— start of Data supplied —

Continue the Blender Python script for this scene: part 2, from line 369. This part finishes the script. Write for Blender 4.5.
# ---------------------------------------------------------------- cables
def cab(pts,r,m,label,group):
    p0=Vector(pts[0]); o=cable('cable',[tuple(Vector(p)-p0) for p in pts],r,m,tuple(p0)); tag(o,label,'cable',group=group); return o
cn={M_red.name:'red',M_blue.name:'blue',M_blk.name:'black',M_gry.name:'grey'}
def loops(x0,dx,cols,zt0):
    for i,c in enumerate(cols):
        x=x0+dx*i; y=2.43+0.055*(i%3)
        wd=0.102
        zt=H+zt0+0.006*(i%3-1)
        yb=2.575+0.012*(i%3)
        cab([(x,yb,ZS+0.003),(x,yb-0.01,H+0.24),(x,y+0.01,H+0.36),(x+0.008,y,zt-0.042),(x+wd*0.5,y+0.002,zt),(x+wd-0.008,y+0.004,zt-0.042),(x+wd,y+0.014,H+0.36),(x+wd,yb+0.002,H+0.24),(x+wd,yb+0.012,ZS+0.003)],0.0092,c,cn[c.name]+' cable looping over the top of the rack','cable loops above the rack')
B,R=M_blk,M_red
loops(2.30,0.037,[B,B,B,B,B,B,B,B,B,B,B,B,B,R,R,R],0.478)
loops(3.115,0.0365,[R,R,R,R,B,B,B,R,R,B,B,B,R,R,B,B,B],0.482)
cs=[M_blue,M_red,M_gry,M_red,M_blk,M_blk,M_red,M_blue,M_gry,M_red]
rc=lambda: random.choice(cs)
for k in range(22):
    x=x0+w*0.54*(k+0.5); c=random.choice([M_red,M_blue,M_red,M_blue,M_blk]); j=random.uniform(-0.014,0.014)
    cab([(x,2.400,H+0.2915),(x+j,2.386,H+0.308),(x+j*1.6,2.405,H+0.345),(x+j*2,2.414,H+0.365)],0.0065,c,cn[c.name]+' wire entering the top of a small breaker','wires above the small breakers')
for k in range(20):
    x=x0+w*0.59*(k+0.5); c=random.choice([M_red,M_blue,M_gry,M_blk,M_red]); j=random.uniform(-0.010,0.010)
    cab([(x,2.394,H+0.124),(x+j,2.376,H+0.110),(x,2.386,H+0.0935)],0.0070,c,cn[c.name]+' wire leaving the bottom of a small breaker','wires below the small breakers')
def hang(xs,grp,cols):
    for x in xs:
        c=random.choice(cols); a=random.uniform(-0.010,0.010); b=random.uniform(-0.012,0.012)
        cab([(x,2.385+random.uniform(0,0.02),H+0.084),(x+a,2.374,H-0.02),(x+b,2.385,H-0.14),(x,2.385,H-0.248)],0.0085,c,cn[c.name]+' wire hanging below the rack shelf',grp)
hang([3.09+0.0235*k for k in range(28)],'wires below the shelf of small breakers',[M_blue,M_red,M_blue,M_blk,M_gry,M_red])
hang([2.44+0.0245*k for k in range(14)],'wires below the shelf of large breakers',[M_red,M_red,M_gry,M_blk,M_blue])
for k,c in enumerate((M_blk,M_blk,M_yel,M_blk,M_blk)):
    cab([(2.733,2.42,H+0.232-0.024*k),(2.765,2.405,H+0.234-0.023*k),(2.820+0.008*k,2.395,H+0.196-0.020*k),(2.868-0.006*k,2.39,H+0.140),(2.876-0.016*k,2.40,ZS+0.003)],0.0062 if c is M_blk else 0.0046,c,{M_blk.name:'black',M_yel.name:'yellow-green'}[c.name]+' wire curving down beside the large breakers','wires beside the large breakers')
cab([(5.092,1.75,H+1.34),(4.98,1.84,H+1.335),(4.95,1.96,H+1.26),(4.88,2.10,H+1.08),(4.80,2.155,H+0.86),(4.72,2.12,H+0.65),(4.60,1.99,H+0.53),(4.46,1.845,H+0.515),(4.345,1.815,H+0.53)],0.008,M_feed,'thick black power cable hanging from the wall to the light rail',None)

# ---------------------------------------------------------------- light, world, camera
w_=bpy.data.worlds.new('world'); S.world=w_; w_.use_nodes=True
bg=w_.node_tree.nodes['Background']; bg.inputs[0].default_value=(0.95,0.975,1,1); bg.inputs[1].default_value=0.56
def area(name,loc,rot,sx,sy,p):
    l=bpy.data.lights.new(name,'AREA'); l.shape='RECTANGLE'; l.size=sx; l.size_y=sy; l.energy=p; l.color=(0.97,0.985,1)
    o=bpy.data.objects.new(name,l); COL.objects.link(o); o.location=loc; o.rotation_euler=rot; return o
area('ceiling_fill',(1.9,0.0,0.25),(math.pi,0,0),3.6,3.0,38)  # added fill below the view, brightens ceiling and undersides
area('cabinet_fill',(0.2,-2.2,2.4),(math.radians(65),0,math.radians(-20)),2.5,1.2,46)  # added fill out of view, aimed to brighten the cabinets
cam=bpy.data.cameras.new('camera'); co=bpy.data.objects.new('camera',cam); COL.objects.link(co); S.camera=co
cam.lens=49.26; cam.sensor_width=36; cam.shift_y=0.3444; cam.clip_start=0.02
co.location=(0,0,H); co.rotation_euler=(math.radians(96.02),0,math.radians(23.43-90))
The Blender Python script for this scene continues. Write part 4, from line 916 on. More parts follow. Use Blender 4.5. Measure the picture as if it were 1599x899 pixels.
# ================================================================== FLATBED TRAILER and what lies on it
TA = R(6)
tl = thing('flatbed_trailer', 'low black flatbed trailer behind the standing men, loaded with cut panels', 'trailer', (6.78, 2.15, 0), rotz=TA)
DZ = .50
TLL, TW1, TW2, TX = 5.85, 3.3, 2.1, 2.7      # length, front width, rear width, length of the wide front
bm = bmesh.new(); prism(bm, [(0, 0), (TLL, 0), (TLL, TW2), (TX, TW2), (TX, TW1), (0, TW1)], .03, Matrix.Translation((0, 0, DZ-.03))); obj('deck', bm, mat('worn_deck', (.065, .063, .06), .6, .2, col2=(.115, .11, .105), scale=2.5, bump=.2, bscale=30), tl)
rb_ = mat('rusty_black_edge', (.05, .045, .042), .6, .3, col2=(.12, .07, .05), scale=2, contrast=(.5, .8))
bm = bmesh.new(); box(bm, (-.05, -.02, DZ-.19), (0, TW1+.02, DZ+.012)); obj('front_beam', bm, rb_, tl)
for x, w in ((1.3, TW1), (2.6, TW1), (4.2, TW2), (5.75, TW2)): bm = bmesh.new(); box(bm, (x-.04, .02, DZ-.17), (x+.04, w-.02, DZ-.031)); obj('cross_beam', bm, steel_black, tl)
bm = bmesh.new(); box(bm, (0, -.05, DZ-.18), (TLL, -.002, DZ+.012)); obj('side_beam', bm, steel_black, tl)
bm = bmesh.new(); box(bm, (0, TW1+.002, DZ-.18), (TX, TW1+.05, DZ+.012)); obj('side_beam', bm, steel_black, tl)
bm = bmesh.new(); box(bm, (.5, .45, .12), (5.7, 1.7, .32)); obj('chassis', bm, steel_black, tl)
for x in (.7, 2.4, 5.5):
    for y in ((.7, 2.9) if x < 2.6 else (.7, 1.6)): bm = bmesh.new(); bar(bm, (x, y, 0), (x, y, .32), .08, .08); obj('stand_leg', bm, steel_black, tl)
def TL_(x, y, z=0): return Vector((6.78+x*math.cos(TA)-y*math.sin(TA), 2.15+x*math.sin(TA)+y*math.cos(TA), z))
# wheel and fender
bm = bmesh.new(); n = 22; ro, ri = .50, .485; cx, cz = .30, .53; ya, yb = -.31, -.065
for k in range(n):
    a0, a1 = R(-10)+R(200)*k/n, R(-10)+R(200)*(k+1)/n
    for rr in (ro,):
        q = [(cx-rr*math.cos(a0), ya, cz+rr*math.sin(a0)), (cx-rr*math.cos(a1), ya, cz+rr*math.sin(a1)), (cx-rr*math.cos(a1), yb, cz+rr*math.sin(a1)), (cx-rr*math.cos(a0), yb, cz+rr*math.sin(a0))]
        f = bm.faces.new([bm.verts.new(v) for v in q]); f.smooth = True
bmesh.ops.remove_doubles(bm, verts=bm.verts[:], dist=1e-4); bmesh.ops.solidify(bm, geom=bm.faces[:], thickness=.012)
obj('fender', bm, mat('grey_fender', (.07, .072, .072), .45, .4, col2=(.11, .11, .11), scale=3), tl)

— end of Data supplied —

To do: Return the lines of the records that include the string "from".

Final answer:
Continue the Blender Python script for this scene: part 2, from line 369. This part finishes the script. Write for Blender 4.5.
cab([(5.092,1.75,H+1.34),(4.98,1.84,H+1.335),(4.95,1.96,H+1.26),(4.88,2.10,H+1.08),(4.80,2.155,H+0.86),(4.72,2.12,H+0.65),(4.60,1.99,H+0.53),(4.46,1.845,H+0.515),(4.345,1.815,H+0.53)],0.008,M_feed,'thick black power cable hanging from the wall to the light rail',None)
The Blender Python script for this scene continues. Write part 4, from line 916 on. More parts follow. Use Blender 4.5. Measure the picture as if it were 1599x899 pixels.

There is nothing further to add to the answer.